• **DATASET SECTION**:

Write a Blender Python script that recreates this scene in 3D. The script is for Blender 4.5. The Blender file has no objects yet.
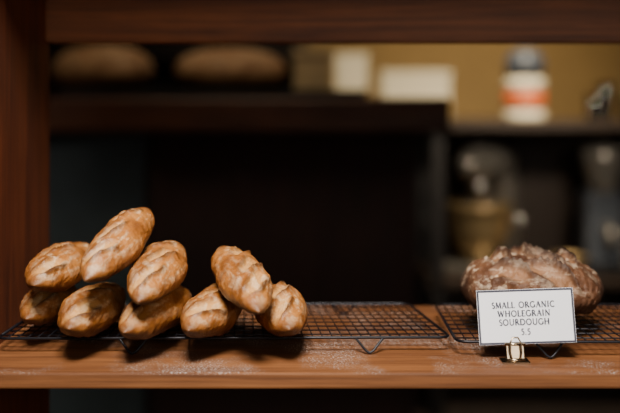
import bpy, bmesh, math, random
import numpy as np
from mathutils import Vector, Matrix, noise
from mathutils.bvhtree import BVHTree
random.seed(4)
SC = bpy.context.scene
COL = SC.collection

# ------------------------------------------------------------------ materials
def newmat(name):
    m = bpy.data.materials.new(name); m.use_nodes = True
    nt = m.node_tree
    return m, nt, nt.nodes['Principled BSDF']
def N(nt, t, **kw):
    n = nt.nodes.new(t)
    for k, v in kw.items(): setattr(n, k, v)
    return n
def ramp(nt, fac, stops):
    r = N(nt, 'ShaderNodeValToRGB')
    el = r.color_ramp.elements
    while len(el) < len(stops): el.new(0.5)
    for e, (p, c) in zip(el, stops):
        e.position = p; e.color = (*c, 1) if len(c) == 3 else c
    nt.links.new(fac, r.inputs[0]); return r
def coords(nt, scale):
    tc = N(nt, 'ShaderNodeTexCoord'); mp = N(nt, 'ShaderNodeMapping')
    mp.inputs['Scale'].default_value = scale
    nt.links.new(tc.outputs['Object'], mp.inputs[0]); return mp.outputs[0]
def noisen(nt, vec, scale, detail=5, rough=.6, dist=0):
    n = N(nt, 'ShaderNodeTexNoise')
    n.inputs['Scale'].default_value = scale; n.inputs['Detail'].default_value = detail
    n.inputs['Roughness'].default_value = rough; n.inputs['Distortion'].default_value = dist
    nt.links.new(vec, n.inputs['Vector']); return n.outputs['Fac']
def mix(nt, fac, a, b, mode='MIX'):
    m = N(nt, 'ShaderNodeMix', data_type='RGBA', blend_type=mode)
    for sock, v in ((m.inputs[0], fac), (m.inputs[6], a), (m.inputs[7], b)):
        if hasattr(v, 'is_linked') or hasattr(v, 'links'): nt.links.new(v, sock)
        elif isinstance(v, (int, float)): sock.default_value = v
        else: sock.default_value = (*v, 1)
    return m.outputs[2]
def bump(nt, b, h, strength=.3, dist=.002):
    bp = N(nt, 'ShaderNodeBump'); bp.inputs['Strength'].default_value = strength
    bp.inputs['Distance'].default_value = dist
    nt.links.new(h, bp.inputs['Height']); nt.links.new(bp.outputs[0], b.inputs['Normal'])
def plain(name, col, rough=.5, metal=0, var=.15, **kw):
    m, nt, b = newmat(name)
    f = noisen(nt, coords(nt, (1, 1, 1)), 18)
    lo = tuple(c * (1 - var) for c in col); hi = tuple(min(1, c * (1 + var)) for c in col)
    r = ramp(nt, f, [(.3, lo), (.7, hi)])
    nt.links.new(r.outputs[0], b.inputs['Base Color'])
    b.inputs['Roughness'].default_value = rough; b.inputs['Metallic'].default_value = metal
    for k, v in kw.items(): b.inputs[k].default_value = v
    return m
def wood(name, dark, light, axis='X', rough=.45, flour=False, sc=1.0):
    m, nt, b = newmat(name)
    s = {'X': (.6, 9, 9), 'Y': (9, .6, 9), 'Z': (9, 9, .6)}[axis]
    v = coords(nt, tuple(k * sc for k in s))
    f1 = noisen(nt, v, 3.2, 8, .62, 1.2)
    v2 = coords(nt, tuple((k * 6 if k > 1 else k * 2) * sc for k in s))
    f2 = noisen(nt, v2, 5, 4, .6)
    v3 = coords(nt, (1, 1, 1)); f3 = noisen(nt, v3, 5, 3)
    r1 = ramp(nt, f1, [(.32, dark), (.5, tuple((a + c) / 2 for a, c in zip(dark, light))), (.68, light)])
    r2 = ramp(nt, f2, [(.35, (.5, .45, .4)), (.6, (1, 1, 1))])
    c = mix(nt, .75, r1.outputs[0], r2.outputs[0], 'MULTIPLY')
    r3 = ramp(nt, f3, [(.3, (.62, .58, .54)), (.7, (1.0, 1.0, 1.0))])
    c = mix(nt, .85, c, r3.outputs[0], 'MULTIPLY')
    if flour:
        ff = noisen(nt, v3, 420, 3, .7); fm = noisen(nt, v3, 9, 3)
        mm = N(nt, 'ShaderNodeMath', operation='MULTIPLY'); 
        ra = ramp(nt, ff, [(.53, (0, 0, 0)), (.64, (1, 1, 1))]); rb = ramp(nt, fm, [(.48, (0, 0, 0)), (.62, (.9, .9, .9))])
        nt.links.new(ra.outputs[0], mm.inputs[0]); nt.links.new(rb.outputs[0], mm.inputs[1])
        g = N(nt, 'ShaderNodeNewGeometry'); sx = N(nt, 'ShaderNodeSeparateXYZ'); nt.links.new(g.outputs['Normal'], sx.inputs[0])
        m4 = N(nt, 'ShaderNodeMath', operation='MULTIPLY'); m4.use_clamp = True
        nt.links.new(mm.outputs[0], m4.inputs[0]); nt.links.new(sx.outputs['Z'], m4.inputs[1])
        c = mix(nt, m4.outputs[0], c, (.6, .58, .56))
    nt.links.new(c, b.inputs['Base Color'])
    b.inputs['Roughness'].default_value = rough
    bump(nt, b, f2, .25, .001)
    return m

def crust(name, cols, flour_amt, flour_col=(.82, .74, .62), rough=.45, fs=95, lo=.46, hi=.66, bmp=.5):
    m, nt, b = newmat(name)
    v = coords(nt, (1, 1, 1))
    att = N(nt, 'ShaderNodeAttribute', attribute_name='slash')
    f1 = noisen(nt, v, 26, 5, .6); 
    r1 = ramp(nt, f1, [(.28, cols[0]), (.5, cols[1]), (.72, cols[2])])
    sp = N(nt, 'ShaderNodeSeparateColor'); nt.links.new(att.outputs['Color'], sp.inputs[0])
    c = mix(nt, sp.outputs[0], r1.outputs[0], cols[3])          # opened crumb inside slash
    c = mix(nt, sp.outputs[1], c, cols[4])                        # dark baked ears / base
    v2 = coords(nt, (1.0, .35, 1.0)); f2 = noisen(nt, v2, fs, 6, .7, .6); f4 = noisen(nt, v, 14, 2)
    ra = ramp(nt, f2, [(lo, (0, 0, 0)), (hi, (1, 1, 1))]); rb = ramp(nt, f4, [(.35, (.15,) * 3), (.65, (1,) * 3)])
    mm = N(nt, 'ShaderNodeMath', operation='MULTIPLY'); nt.links.new(ra.outputs[0], mm.inputs[0]); nt.links.new(rb.outputs[0], mm.inputs[1])
    m2 = N(nt, 'ShaderNodeMath', operation='MULTIPLY'); nt.links.new(mm.outputs[0], m2.inputs[0]); nt.links.new(sp.outputs[2], m2.inputs[1])
    m3 = N(nt, 'ShaderNodeMath', operation='MULTIPLY'); nt.links.new(m2.outputs[0], m3.inputs[0]); m3.inputs[1].default_value = flour_amt
    c = mix(nt, m3.outputs[0], c, flour_col)
    nt.links.new(c, b.inputs['Base Color'])
    b.inputs['Roughness'].default_value = rough
    f5 = noisen(nt, v, 190, 6, .7)
    bump(nt, b, f5, bmp, .0018)
    return m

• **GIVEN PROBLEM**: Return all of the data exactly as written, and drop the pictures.

• **EXERCISE OUTPUT**:
Write a Blender Python script that recreates this scene in 3D. The script is for Blender 4.5. The Blender file has no objects yet.
import bpy, bmesh, math, random
import numpy as np
from mathutils import Vector, Matrix, noise
from mathutils.bvhtree import BVHTree
random.seed(4)
SC = bpy.context.scene
COL = SC.collection

# ------------------------------------------------------------------ materials
def newmat(name):
    m = bpy.data.materials.new(name); m.use_nodes = True
    nt = m.node_tree
    return m, nt, nt.nodes['Principled BSDF']
def N(nt, t, **kw):
    n = nt.nodes.new(t)
    for k, v in kw.items(): setattr(n, k, v)
    return n
def ramp(nt, fac, stops):
    r = N(nt, 'ShaderNodeValToRGB')
    el = r.color_ramp.elements
    while len(el) < len(stops): el.new(0.5)
    for e, (p, c) in zip(el, stops):
        e.position = p; e.color = (*c, 1) if len(c) == 3 else c
    nt.links.new(fac, r.inputs[0]); return r
def coords(nt, scale):
    tc = N(nt, 'ShaderNodeTexCoord'); mp = N(nt, 'ShaderNodeMapping')
    mp.inputs['Scale'].default_value = scale
    nt.links.new(tc.outputs['Object'], mp.inputs[0]); return mp.outputs[0]
def noisen(nt, vec, scale, detail=5, rough=.6, dist=0):
    n = N(nt, 'ShaderNodeTexNoise')
    n.inputs['Scale'].default_value = scale; n.inputs['Detail'].default_value = detail
    n.inputs['Roughness'].default_value = rough; n.inputs['Distortion'].default_value = dist
    nt.links.new(vec, n.inputs['Vector']); return n.outputs['Fac']
def mix(nt, fac, a, b, mode='MIX'):
    m = N(nt, 'ShaderNodeMix', data_type='RGBA', blend_type=mode)
    for sock, v in ((m.inputs[0], fac), (m.inputs[6], a), (m.inputs[7], b)):
        if hasattr(v, 'is_linked') or hasattr(v, 'links'): nt.links.new(v, sock)
        elif isinstance(v, (int, float)): sock.default_value = v
        else: sock.default_value = (*v, 1)
    return m.outputs[2]
def bump(nt, b, h, strength=.3, dist=.002):
    bp = N(nt, 'ShaderNodeBump'); bp.inputs['Strength'].default_value = strength
    bp.inputs['Distance'].default_value = dist
    nt.links.new(h, bp.inputs['Height']); nt.links.new(bp.outputs[0], b.inputs['Normal'])
def plain(name, col, rough=.5, metal=0, var=.15, **kw):
    m, nt, b = newmat(name)
    f = noisen(nt, coords(nt, (1, 1, 1)), 18)
    lo = tuple(c * (1 - var) for c in col); hi = tuple(min(1, c * (1 + var)) for c in col)
    r = ramp(nt, f, [(.3, lo), (.7, hi)])
    nt.links.new(r.outputs[0], b.inputs['Base Color'])
    b.inputs['Roughness'].default_value = rough; b.inputs['Metallic'].default_value = metal
    for k, v in kw.items(): b.inputs[k].default_value = v
    return m
def wood(name, dark, light, axis='X', rough=.45, flour=False, sc=1.0):
    m, nt, b = newmat(name)
    s = {'X': (.6, 9, 9), 'Y': (9, .6, 9), 'Z': (9, 9, .6)}[axis]
    v = coords(nt, tuple(k * sc for k in s))
    f1 = noisen(nt, v, 3.2, 8, .62, 1.2)
    v2 = coords(nt, tuple((k * 6 if k > 1 else k * 2) * sc for k in s))
    f2 = noisen(nt, v2, 5, 4, .6)
    v3 = coords(nt, (1, 1, 1)); f3 = noisen(nt, v3, 5, 3)
    r1 = ramp(nt, f1, [(.32, dark), (.5, tuple((a + c) / 2 for a, c in zip(dark, light))), (.68, light)])
    r2 = ramp(nt, f2, [(.35, (.5, .45, .4)), (.6, (1, 1, 1))])
    c = mix(nt, .75, r1.outputs[0], r2.outputs[0], 'MULTIPLY')
    r3 = ramp(nt, f3, [(.3, (.62, .58, .54)), (.7, (1.0, 1.0, 1.0))])
    c = mix(nt, .85, c, r3.outputs[0], 'MULTIPLY')
    if flour:
        ff = noisen(nt, v3, 420, 3, .7); fm = noisen(nt, v3, 9, 3)
        mm = N(nt, 'ShaderNodeMath', operation='MULTIPLY'); 
        ra = ramp(nt, ff, [(.53, (0, 0, 0)), (.64, (1, 1, 1))]); rb = ramp(nt, fm, [(.48, (0, 0, 0)), (.62, (.9, .9, .9))])
        nt.links.new(ra.outputs[0], mm.inputs[0]); nt.links.new(rb.outputs[0], mm.inputs[1])
        g = N(nt, 'ShaderNodeNewGeometry'); sx = N(nt, 'ShaderNodeSeparateXYZ'); nt.links.new(g.outputs['Normal'], sx.inputs[0])
        m4 = N(nt, 'ShaderNodeMath', operation='MULTIPLY'); m4.use_clamp = True
        nt.links.new(mm.outputs[0], m4.inputs[0]); nt.links.new(sx.outputs['Z'], m4.inputs[1])
        c = mix(nt, m4.outputs[0], c, (.6, .58, .56))
    nt.links.new(c, b.inputs['Base Color'])
    b.inputs['Roughness'].default_value = rough
    bump(nt, b, f2, .25, .001)
    return m

def crust(name, cols, flour_amt, flour_col=(.82, .74, .62), rough=.45, fs=95, lo=.46, hi=.66, bmp=.5):
    m, nt, b = newmat(name)
    v = coords(nt, (1, 1, 1))
    att = N(nt, 'ShaderNodeAttribute', attribute_name='slash')
    f1 = noisen(nt, v, 26, 5, .6); 
    r1 = ramp(nt, f1, [(.28, cols[0]), (.5, cols[1]), (.72, cols[2])])
    sp = N(nt, 'ShaderNodeSeparateColor'); nt.links.new(att.outputs['Color'], sp.inputs[0])
    c = mix(nt, sp.outputs[0], r1.outputs[0], cols[3])          # opened crumb inside slash
    c = mix(nt, sp.outputs[1], c, cols[4])                        # dark baked ears / base
    v2 = coords(nt, (1.0, .35, 1.0)); f2 = noisen(nt, v2, fs, 6, .7, .6); f4 = noisen(nt, v, 14, 2)
    ra = ramp(nt, f2, [(lo, (0, 0, 0)), (hi, (1, 1, 1))]); rb = ramp(nt, f4, [(.35, (.15,) * 3), (.65, (1,) * 3)])
    mm = N(nt, 'ShaderNodeMath', operation='MULTIPLY'); nt.links.new(ra.outputs[0], mm.inputs[0]); nt.links.new(rb.outputs[0], mm.inputs[1])
    m2 = N(nt, 'ShaderNodeMath', operation='MULTIPLY'); nt.links.new(mm.outputs[0], m2.inputs[0]); nt.links.new(sp.outputs[2], m2.inputs[1])
    m3 = N(nt, 'ShaderNodeMath', operation='MULTIPLY'); nt.links.new(m2.outputs[0], m3.inputs[0]); m3.inputs[1].default_value = flour_amt
    c = mix(nt, m3.outputs[0], c, flour_col)
    nt.links.new(c, b.inputs['Base Color'])
    b.inputs['Roughness'].default_value = rough
    f5 = noisen(nt, v, 190, 6, .7)
    bump(nt, b, f5, bmp, .0018)
    return m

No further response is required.